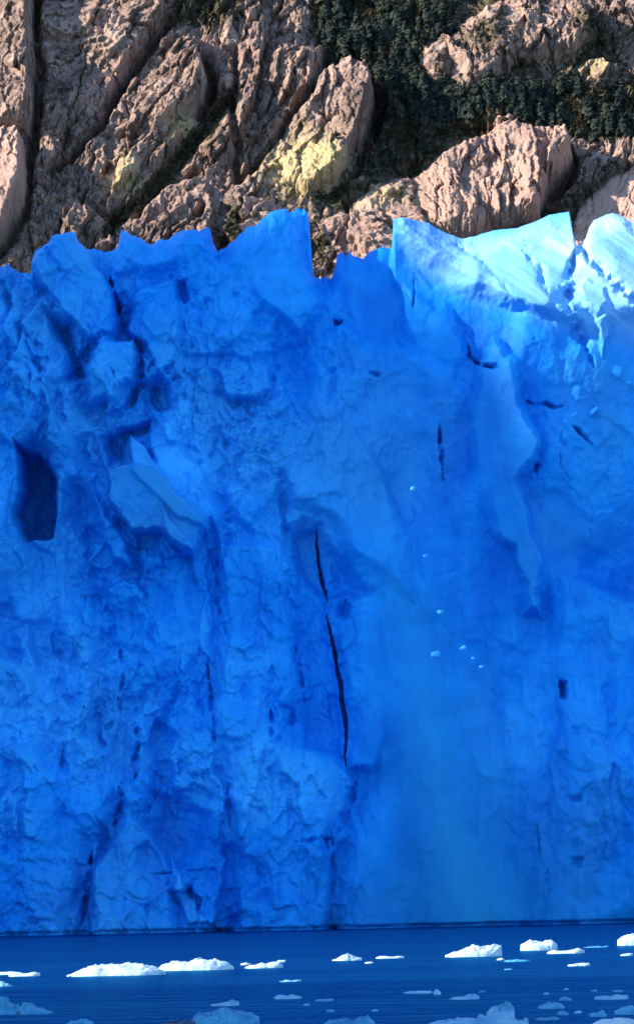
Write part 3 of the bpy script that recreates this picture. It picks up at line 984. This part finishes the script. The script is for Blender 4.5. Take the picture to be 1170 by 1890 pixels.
RYv = TT * ty + (RD + QQ) * uy
rz = np.zeros(TT.size)
ridge = mesh_from('shade_hill', np.stack([RXv, RYv, HH], -1).reshape(-1, 3), grid_faces(*TT.shape), ROCK, True, {'veg': rz + 0.3, 'ochre': rz, 'pink': rz})
tag(ridge, 'unseen rock ridge added to shade the glacier and the nearest floes', 'shade_hill', kind='structure')

# ------------------------------------------------------------------ water
wv = [(-15000, -800, 0), (15000, -800, 0), (15000, 15000, 0), (-15000, 15000, 0)]
tag(mesh_from('water', wv, [(0, 1, 2, 3)], mat_water()), 'deep blue lake water with small drifting ice', 'water', kind='structure')

# ------------------------------------------------------------------ floating ice
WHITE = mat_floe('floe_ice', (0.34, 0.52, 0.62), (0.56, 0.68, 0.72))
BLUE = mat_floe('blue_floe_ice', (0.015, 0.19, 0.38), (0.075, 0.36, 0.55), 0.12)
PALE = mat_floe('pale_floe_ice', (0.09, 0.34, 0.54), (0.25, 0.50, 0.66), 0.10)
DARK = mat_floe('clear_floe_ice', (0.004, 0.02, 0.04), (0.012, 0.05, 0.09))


def floe(x0, x1, yb, prof_px, mat, label, group, depth=0.9, seed=0, name='ice_floe', cat='ice floe', rough_=1.0):
    """x0..x1 and yb: waterline in the photograph; prof_px: heights in pixels at even steps along it"""
    xc = (x0 + x1) / 2
    wxp, wyp = on_water(xc, yb)
    k = F / wyp
    L = (x1 - x0) / k
    W = depth * L * 0.5 + 0.5
    W = min(W, 3.0)
    nu_, nv_ = 64, 30
    u = np.linspace(-1, 1, nu_)
    v = np.linspace(-1, 1, nv_)
    U, Vv = np.meshgrid(u, v)
    pr = np.array(prof_px, float) / k * (0.85 if mat is WHITE else 0.78)
    H = np.interp(U, np.linspace(-1, 1, len(pr)), pr)
    ang = np.arctan2(Vv, U)
    wob = 0.16 * fbm(np.cos(ang) * 1.2 + seed * 3.3, np.sin(ang) * 1.2 + seed, 4, seed)
    # superellipse footprint
    fx = U * (1 - 0.10 * np.abs(Vv) ** 3)
    fy = Vv * (np.maximum(1 - np.abs(U) ** 3.5, 0.0) ** 0.5 * 0.92 + 0.08) * (1 + wob)
    off = 0.25 * fbm(U * 1.5 + seed, U * 0 + seed * 2, 3, seed + 3)
    cap = np.clip(1 - np.abs(Vv + off * (1 - np.abs(Vv))) ** 3.0, 0, 1) ** 0.8
    nz = fbm(U * L * 0.9 + seed * 7, Vv * W * 0.9 + seed * 5, 5, seed + 7)
    fc = facets(U * L * 0.8 + seed * 5, Vv * W * 0.8 + seed, seed % 9, 0.9)[0] + 0.45 * facets(U * L * 2.3 + seed * 3, Vv * W * 2.3 + seed, seed % 7, 1.0)[0]
    hm = pr.max()
    Hh = (H * cap) * (1 + rough_ * (0.30 * nz + 0.40 * fc)) + rough_ * 0.14 * hm * (nz + fc) * cap
    edge = (np.abs(Vv) >= 0.999) | (np.abs(U) >= 0.999)
    Zz = np.where(edge, -0.12, np.maximum(Hh, 0.02 + 0.0 * Hh))
    Vt = np.stack([fx * L / 2, fy * W / 2, Zz], -1).reshape(-1, 3)
    Ft = grid_faces(nv_, nu_).reshape(-1, 4)
    nb = len(Vt)
    Vb = Vt.copy()
    Vb[:, 2] = -0.12 - 0.5 * hm * np.maximum(cap.ravel(), 0)
    o = mesh_from(name, np.concatenate([Vt, Vb]), np.concatenate([Ft, Ft[:, ::-1] + nb]), mat, True)
    o.location = (wxp, wyp + W * 0.42, 0)
    o.rotation_euler.z = float(rs.normal() * 0.05)
    o.scale.x = 1.03
    tag(o, label, cat, group)
    return o


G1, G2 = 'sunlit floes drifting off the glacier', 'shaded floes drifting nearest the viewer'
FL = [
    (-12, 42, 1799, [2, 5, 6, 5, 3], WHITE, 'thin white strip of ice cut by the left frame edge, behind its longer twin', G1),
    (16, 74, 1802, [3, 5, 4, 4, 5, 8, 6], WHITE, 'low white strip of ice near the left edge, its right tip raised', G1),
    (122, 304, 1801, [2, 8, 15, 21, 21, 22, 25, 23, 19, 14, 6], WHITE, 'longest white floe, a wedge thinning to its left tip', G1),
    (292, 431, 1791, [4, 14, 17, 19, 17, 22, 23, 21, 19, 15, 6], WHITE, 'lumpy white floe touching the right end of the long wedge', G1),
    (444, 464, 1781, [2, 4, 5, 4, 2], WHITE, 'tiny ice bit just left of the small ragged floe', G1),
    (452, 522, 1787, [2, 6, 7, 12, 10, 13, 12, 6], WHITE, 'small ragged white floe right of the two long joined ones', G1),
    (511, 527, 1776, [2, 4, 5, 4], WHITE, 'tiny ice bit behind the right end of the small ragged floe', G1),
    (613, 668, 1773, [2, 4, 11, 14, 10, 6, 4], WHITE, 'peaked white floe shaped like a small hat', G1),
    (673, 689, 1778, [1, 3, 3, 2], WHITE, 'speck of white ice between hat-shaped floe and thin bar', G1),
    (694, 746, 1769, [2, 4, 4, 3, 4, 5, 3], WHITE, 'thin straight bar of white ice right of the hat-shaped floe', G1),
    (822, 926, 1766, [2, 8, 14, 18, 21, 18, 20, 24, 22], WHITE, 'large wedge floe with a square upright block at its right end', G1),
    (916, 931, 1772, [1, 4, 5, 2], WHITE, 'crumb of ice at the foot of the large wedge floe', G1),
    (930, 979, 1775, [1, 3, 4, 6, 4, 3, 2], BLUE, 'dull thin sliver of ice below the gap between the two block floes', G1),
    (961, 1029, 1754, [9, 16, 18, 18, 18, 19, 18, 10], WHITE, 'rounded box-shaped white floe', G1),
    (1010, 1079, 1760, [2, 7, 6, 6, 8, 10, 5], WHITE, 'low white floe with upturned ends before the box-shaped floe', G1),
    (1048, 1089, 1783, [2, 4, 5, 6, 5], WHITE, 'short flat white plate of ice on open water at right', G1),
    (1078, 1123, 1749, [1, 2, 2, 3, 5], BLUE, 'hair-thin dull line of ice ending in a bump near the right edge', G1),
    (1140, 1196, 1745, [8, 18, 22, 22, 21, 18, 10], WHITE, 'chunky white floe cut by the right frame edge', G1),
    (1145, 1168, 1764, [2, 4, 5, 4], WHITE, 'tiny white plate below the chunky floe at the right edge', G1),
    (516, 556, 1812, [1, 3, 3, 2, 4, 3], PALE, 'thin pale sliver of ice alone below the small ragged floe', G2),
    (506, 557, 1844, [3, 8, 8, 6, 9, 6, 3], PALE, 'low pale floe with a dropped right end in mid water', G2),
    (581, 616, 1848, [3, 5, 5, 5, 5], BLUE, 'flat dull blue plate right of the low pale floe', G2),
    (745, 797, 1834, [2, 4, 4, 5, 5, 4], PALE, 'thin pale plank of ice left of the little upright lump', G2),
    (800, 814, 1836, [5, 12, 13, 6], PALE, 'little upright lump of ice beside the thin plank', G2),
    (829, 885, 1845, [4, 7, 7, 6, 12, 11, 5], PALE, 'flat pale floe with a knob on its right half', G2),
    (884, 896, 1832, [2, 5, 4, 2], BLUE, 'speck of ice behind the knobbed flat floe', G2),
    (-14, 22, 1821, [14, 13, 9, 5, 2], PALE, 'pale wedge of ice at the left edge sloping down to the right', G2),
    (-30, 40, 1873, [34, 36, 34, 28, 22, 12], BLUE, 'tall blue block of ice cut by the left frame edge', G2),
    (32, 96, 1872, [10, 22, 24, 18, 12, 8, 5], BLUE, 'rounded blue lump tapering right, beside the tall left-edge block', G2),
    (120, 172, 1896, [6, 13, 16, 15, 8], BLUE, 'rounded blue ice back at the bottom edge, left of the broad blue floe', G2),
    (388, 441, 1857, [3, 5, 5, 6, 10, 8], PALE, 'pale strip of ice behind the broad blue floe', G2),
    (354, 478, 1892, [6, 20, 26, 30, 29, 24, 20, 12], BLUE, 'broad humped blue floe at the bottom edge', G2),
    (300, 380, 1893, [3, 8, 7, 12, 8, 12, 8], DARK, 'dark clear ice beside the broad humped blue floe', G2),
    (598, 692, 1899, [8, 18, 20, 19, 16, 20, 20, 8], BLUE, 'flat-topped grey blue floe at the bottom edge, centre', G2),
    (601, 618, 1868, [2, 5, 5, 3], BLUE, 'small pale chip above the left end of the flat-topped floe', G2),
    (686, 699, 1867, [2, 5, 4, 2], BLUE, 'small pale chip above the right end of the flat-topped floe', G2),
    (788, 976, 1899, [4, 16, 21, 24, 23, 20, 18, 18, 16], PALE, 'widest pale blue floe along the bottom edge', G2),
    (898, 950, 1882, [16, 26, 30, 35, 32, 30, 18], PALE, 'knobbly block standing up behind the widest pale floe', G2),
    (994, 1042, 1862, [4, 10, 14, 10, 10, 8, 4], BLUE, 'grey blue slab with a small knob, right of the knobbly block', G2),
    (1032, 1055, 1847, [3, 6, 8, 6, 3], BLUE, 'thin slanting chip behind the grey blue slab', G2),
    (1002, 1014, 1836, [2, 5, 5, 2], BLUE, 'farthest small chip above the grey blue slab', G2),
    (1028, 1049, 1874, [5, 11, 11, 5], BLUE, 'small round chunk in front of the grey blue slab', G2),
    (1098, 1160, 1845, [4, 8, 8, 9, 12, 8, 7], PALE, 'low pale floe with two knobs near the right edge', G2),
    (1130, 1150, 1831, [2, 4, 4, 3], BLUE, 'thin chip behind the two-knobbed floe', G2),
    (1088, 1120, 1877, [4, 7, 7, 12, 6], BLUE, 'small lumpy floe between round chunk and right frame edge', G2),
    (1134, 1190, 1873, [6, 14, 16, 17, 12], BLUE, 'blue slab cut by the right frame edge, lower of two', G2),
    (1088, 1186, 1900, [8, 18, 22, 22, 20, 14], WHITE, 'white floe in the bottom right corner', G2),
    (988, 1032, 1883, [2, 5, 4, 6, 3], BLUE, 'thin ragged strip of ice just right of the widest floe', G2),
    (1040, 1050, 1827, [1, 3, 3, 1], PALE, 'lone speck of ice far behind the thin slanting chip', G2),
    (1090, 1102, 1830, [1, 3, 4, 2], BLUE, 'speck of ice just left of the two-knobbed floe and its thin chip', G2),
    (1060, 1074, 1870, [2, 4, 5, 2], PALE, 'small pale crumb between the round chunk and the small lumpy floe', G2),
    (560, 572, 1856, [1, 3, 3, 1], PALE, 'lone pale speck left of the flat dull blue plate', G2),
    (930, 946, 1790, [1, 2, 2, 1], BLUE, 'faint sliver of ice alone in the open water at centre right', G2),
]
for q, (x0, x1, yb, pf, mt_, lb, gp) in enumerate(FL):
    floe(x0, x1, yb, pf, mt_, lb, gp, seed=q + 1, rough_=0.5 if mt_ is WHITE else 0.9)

# ------------------------------------------------------------------ picture settings
scene.view_settings.view_transform = 'Standard'
scene.view_settings.look = 'None'
scene.view_settings.gamma = 1.0
scene.view_settings.exposure = 1.3
scene.cycles.max_bounces = 6
scene.cycles.volume_bounces = 1
scene.cycles.use_denoising = True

Task goal -
Quote, exactly and only, the lines from the first line of the data above through the line containing "(0.012, 0.05, 0.09))". The pictures do not belong in it.

The solution -
Write part 3 of the bpy script that recreates this picture. It picks up at line 984. This part finishes the script. The script is for Blender 4.5. Take the picture to be 1170 by 1890 pixels.
RYv = TT * ty + (RD + QQ) * uy
rz = np.zeros(TT.size)
ridge = mesh_from('shade_hill', np.stack([RXv, RYv, HH], -1).reshape(-1, 3), grid_faces(*TT.shape), ROCK, True, {'veg': rz + 0.3, 'ochre': rz, 'pink': rz})
tag(ridge, 'unseen rock ridge added to shade the glacier and the nearest floes', 'shade_hill', kind='structure')

# ------------------------------------------------------------------ water
wv = [(-15000, -800, 0), (15000, -800, 0), (15000, 15000, 0), (-15000, 15000, 0)]
tag(mesh_from('water', wv, [(0, 1, 2, 3)], mat_water()), 'deep blue lake water with small drifting ice', 'water', kind='structure')

# ------------------------------------------------------------------ floating ice
WHITE = mat_floe('floe_ice', (0.34, 0.52, 0.62), (0.56, 0.68, 0.72))
BLUE = mat_floe('blue_floe_ice', (0.015, 0.19, 0.38), (0.075, 0.36, 0.55), 0.12)
PALE = mat_floe('pale_floe_ice', (0.09, 0.34, 0.54), (0.25, 0.50, 0.66), 0.10)
DARK = mat_floe('clear_floe_ice', (0.004, 0.02, 0.04), (0.012, 0.05, 0.09))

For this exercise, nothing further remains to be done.